Foreign rep offices vanish in tourism slump
Many representative offices of foreign tourism companies in Ho Chi Minh City have downed shutters over the past year because of declining arrivals.
As of September last year, there were 24 tourism representative offices in operation, according to the HCMC Department of Culture, Sports and Tourism.
Most of them were companies from Vietnam’s key tourism markets including South Korea, the US, Japan, France, Australia and Taiwan. Their main task was to work with local partners and bring foreign tourists from their countries into Vietnam, and sometimes, vice versa.
But with the global economic slump taking its toll on the local tourism industry, the number of representative offices has decreased gradually. Last month, there were just 16 left in the city and only half of them could be contacted.
“Some companies were no longer in the business while others kept changing their addresses,†an official from the tourism department said.

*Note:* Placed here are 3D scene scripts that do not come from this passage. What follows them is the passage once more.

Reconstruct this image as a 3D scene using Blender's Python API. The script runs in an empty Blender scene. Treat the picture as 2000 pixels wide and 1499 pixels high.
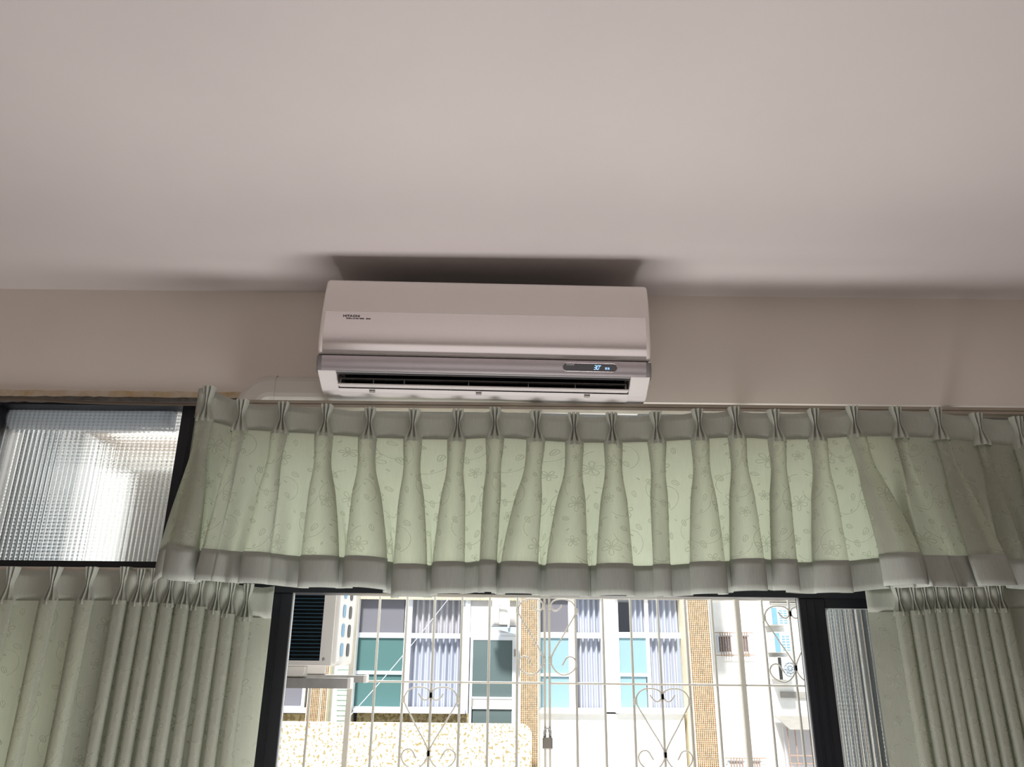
import bpy, bmesh, math, random
from mathutils import Vector, Matrix
rnd = random.Random(7)
S = bpy.context.scene
COL = S.collection

# ---------------------------------------------------------------- camera
F_PX, CX, CY = 1500.0, 1000.0, 749.5          # photograph taken as 2000 x 1499
PITCH, ROLL = math.radians(19.5), math.radians(0.6)
CAM = Vector((0.0, -1.90, 1.68))
_up0 = Vector((0, -math.sin(PITCH), math.cos(PITCH)))
_fw = Vector((0, math.cos(PITCH), math.sin(PITCH)))
_rt = Vector((1, 0, 0)) * math.cos(ROLL) + _up0 * math.sin(ROLL)
_up = -Vector((1, 0, 0)) * math.sin(ROLL) + _up0 * math.cos(ROLL)
cam_d = bpy.data.cameras.new('camera')
cam = bpy.data.objects.new('camera', cam_d)
COL.objects.link(cam)
M3 = Matrix((_rt, _up, -_fw)).transposed()
cam.matrix_world = Matrix.Translation(CAM) @ M3.to_4x4()
cam_d.sensor_width = 36.0
cam_d.lens = F_PX / 2000 * 36.0
cam_d.clip_start = 0.02
cam_d.clip_end = 300
S.camera = cam


def at(px, py, Y):
    """The world point on the vertical plane at depth Y that a picture point shows."""
    d = _rt * ((px - CX) / F_PX) + _up * (-(py - CY) / F_PX) + _fw
    t = (Y - CAM.y) / d.y
    return CAM + d * t


# ---------------------------------------------------------------- light and exposure
S.view_settings.view_transform = 'Standard'
S.view_settings.look = 'None'
S.view_settings.gamma = 1.0
S.view_settings.use_curve_mapping = False
S.view_settings.exposure = 0.0
world = bpy.data.worlds.new('sky')
S.world = world
world.use_nodes = True
_bg = world.node_tree.nodes['Background']
_bg.inputs[0].default_value = (0.86, 0.93, 1.0, 1)
_bg.inputs[1].default_value = 1.0


def lamp(name, kind, loc, target, energy, color, size=1, size_y=None):
    ld = bpy.data.lights.new(name, kind)
    ld.energy = energy
    ld.color = color
    if kind == 'AREA':
        ld.shape = 'RECTANGLE'
        ld.size = size
        ld.size_y = size_y or size
    o = bpy.data.objects.new(name, ld)
    o.location = loc
    o.rotation_euler = (Vector(target) - Vector(loc)).to_track_quat('-Z', 'Y').to_euler()
    COL.objects.link(o)
    return o


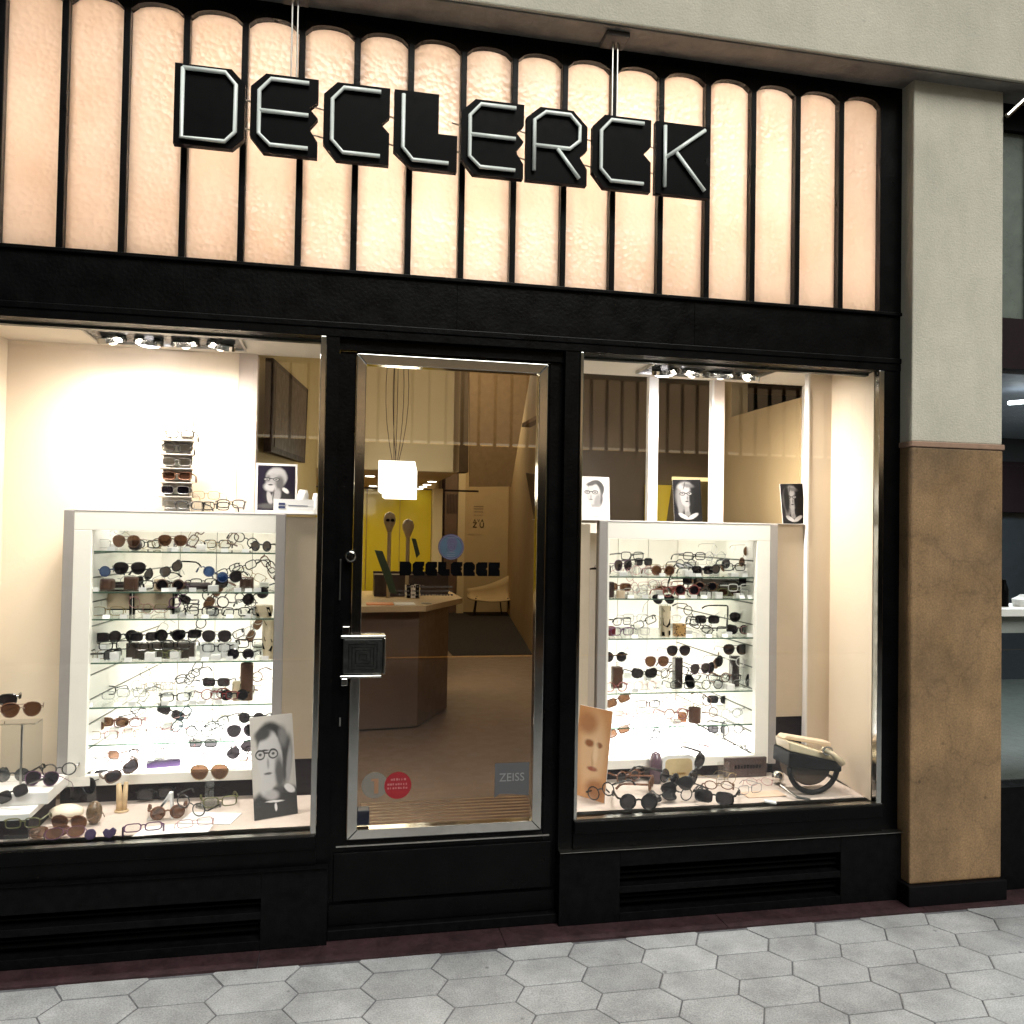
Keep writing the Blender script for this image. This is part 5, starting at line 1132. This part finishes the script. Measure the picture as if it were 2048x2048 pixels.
# ================================================================== NEIGHBOURING SHOP (right)
nb = empty('neighbour_shopfront', (5.2, 0, 0), 'dark shopfront with grey glass transom seen at the right edge past the pillar', 'shopfront', None)
x0n, x1n = 3.128, 7.4
box('frame_head', (x0n, x1n, .0, .08, 3.74, 3.878), BLACK, nb); box('frame_fascia', (x0n, x1n, .0, .12, 2.55, 2.80), RECESS, nb); box('frame_stile', (x0n, x0n + .02, 0, .1, .3, 3.74), BLACK, nb)
GP = mat('greyish_green_pane', (.12, .14, .12), .3, var=.15)
for i in range(18):
    box('transom_pane', (x0n + .02 + i * .2265, x0n + .02 + i * .2265 + .205, .03, .036, 2.80, 3.74), GP, nb); box('glazing_bar', (x0n + .225 + i * .2265, x0n + .2465 + i * .2265, 0, .06, 2.80, 3.74), BLACK, nb)
box('base', (x0n, x1n, -.02, .1, .006, .5), GRANITE, nb); box('window_pane', (x0n + .02, x1n, .03, .036, .5, 2.55), GLASS, nb)
struct(box('neighbour_interior', (x0n - .1, x1n, 3.0, 3.1, 0, 2.9), mat('neighbour_dark_blue', (.02, .028, .035), .5)))
struct(box('neighbour_floor', (x0n, x1n, .1, 3.0, .3, .45), mat('neighbour_floor_grey', (.06, .07, .06), .6)))
struct(box('neighbour_ceiling', (x0n, x1n, .1, 3.0, 2.62, 2.66), mat('neighbour_ceiling', (.25, .28, .33), .6)))
box('shelf_unit', (x0n + .06, x1n, .55, .95, 1.27, 1.31), WHITE, nb); box('shelf_front', (x0n + .06, x1n, .6, .9, 1.17, 1.27), mat('shelf_grey', (.25, .27, .25), .5), nb)
box('wall_band', (x0n - .0, x1n, 2.9, 2.99, 1.95, 2.4), RECESS, nb)
area('neighbour_fill_light', (4.9, 1.6, 2.6), 1.6, .8, 42, (.85, .95, 1))  # added fill light without a fixture, brightens the neighbouring interior
tl = empty('tube_lamp', (3.75, .8, 2.35), 'white tube lamp glowing in the dark shop right of the pillar', 'lamp')
q = atY(2018, 806, .8); MB().tube([(q.x, .8, q.z), (q.x + .25, .8, q.z + .03)], .012, 8).obj('tube', emis('tube_lamp_face', (.85, .95, 1), 6), tl)
for (xx, hh, ww2, mt, lab) in ((3.86, .16, .05, SIGNB, 'dark bottle shaped object on the white shelf of the neighbouring shop'), (4.0, .07, .12, PAPER, 'white low box on the shelf of the neighbouring shop'), (4.15, .22, .07, DARKB, 'tall dark display object on the shelf of the neighbouring shop')):
    o = MB().lathe([(ww2 * .5, 1.31), (ww2 * .55, 1.31 + hh * .6), (ww2 * .3, 1.31 + hh * .85), (ww2 * .2, 1.31 + hh)], xx, .72, 14).obj('shelf_object', mt, None); o['label'] = lab; o['category'] = 'display object'
# grey bracket arm under the beam
q = atY(2014, 232, -.1); o = MB().tube([(q.x, -.1, q.z), (q.x + .16, -.14, q.z + .16)], .012, 8).obj('beam_bracket', STEEL, None); o['label'] = 'grey diagonal bracket arm under the beam right of the pillar'; o['category'] = 'bracket'
# left neighbour, plain
nl = empty('neighbour_shopfront', (-5, 0, 0), 'dark shopfront left of the optician, out of the picture', 'shopfront')
box('dark_front', (-9, -2.15, .0, .1, .006, 3.878), BLACK, nl)

# ================================================================== OPPOSITE SIDE OF THE ARCADE (seen only in reflections)
op = empty('opposite_shopfront', (1, -7.7, 0), 'lit shopfront across the arcade, seen mirrored in the window glass', 'shopfront')
OG = emis('opposite_pane_glow', (1, .66, .36), .31); OGB = emis('opposite_pane_base_glow', (1, .82, .58), 1.1)
box('opposite_wall', (-8, 14, -7.95, -7.75, 0, 2.86), BLACK, op); box('opposite_beam', (-8, 14, -7.95, -7.5, 3.85, 5.6), PLASTER, op)
for i in range(52):
    x = -2.2 + i * .2265
    box('opposite_pane', (x + .02, x + .2065, -7.75, -7.74, 2.90, 3.85), OG, op); box('opposite_pane_base', (x + .02, x + .2065, -7.745, -7.735, 2.87, 2.90), OGB, op)
    box('opposite_bar', (x - .02, x + .02, -7.75, -7.70, 2.86, 3.85), BLACK, op)
MB().box(-8, -2.22, -7.75, -7.70, 2.86, 3.85).box(9.6, 14, -7.75, -7.70, 2.86, 3.85).split('opposite_blank', BLACK, op)
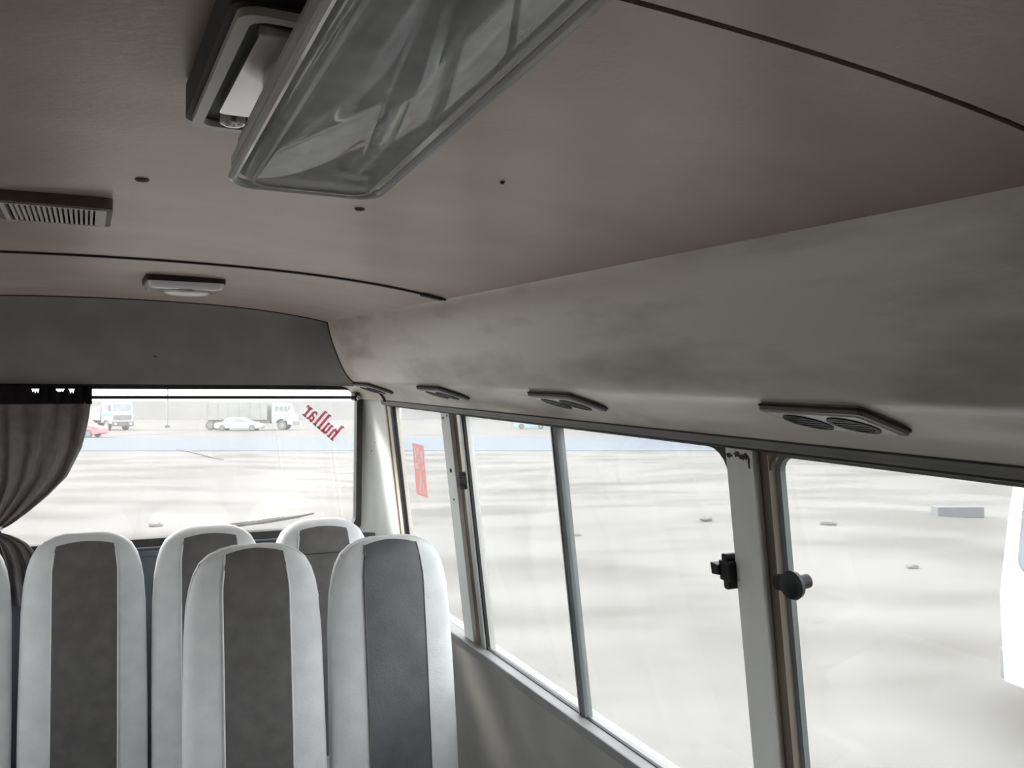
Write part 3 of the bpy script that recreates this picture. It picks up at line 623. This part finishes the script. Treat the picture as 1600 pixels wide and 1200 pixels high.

Overall arrivals in the first 11 months were recorded at 3.4 million, down 12.3 percent from the same period last year, according to the Vietnam National Tourism Administration. There were sharp declines in many markets, with South Korea down 21.4 percent, China 19.4 percent and Japan 8.9 percent.
Foreign travel firms said the sharp fall in tourist arrivals has hurt their business. Moreover, many of their local partners tried to fight the downturn by looking for tourists on their own, weakening the role of foreign representative offices in Vietnam.
Local tour operators said in tough times they couldn’t just depend on foreign partners to bring customers to them. Some even said their collaboration with representative offices so far had not led to expected results.
Legal hurdles
Apart from the economic slowdown, foreign travel companies said they found it difficult to maintain their business in Vietnam also because of delays in the implementation of the Tourism Law.
Vietnam’s Tourism Law took effect in January 2006, but it wasn’t until late 2008 that the Ministry of Culture, Sports and Tourism issued the first guidance for travel representative offices in the country.
Then it took another five months for the authorities in HCMC to be ready for granting licenses to foreign travel firms again. Over this period, some foreign firms could not have their expired licenses renewed.
As a result, they chose to dodge the law by changing addresses and phone numbers without informing the authorities. Some even moved to the offices of their local partner.
Officials said there was no legal basis for imposing penalties on the representative offices in such cases, so the only action they could take was to ask the firms to abide by Vietnamese laws.
An official from the HCMC Department of Culture, Sports and Tourism said not many representative offices have come to register their business since the department resumed licensing in June. Only three new licenses have been granted and three other renewed, the official said.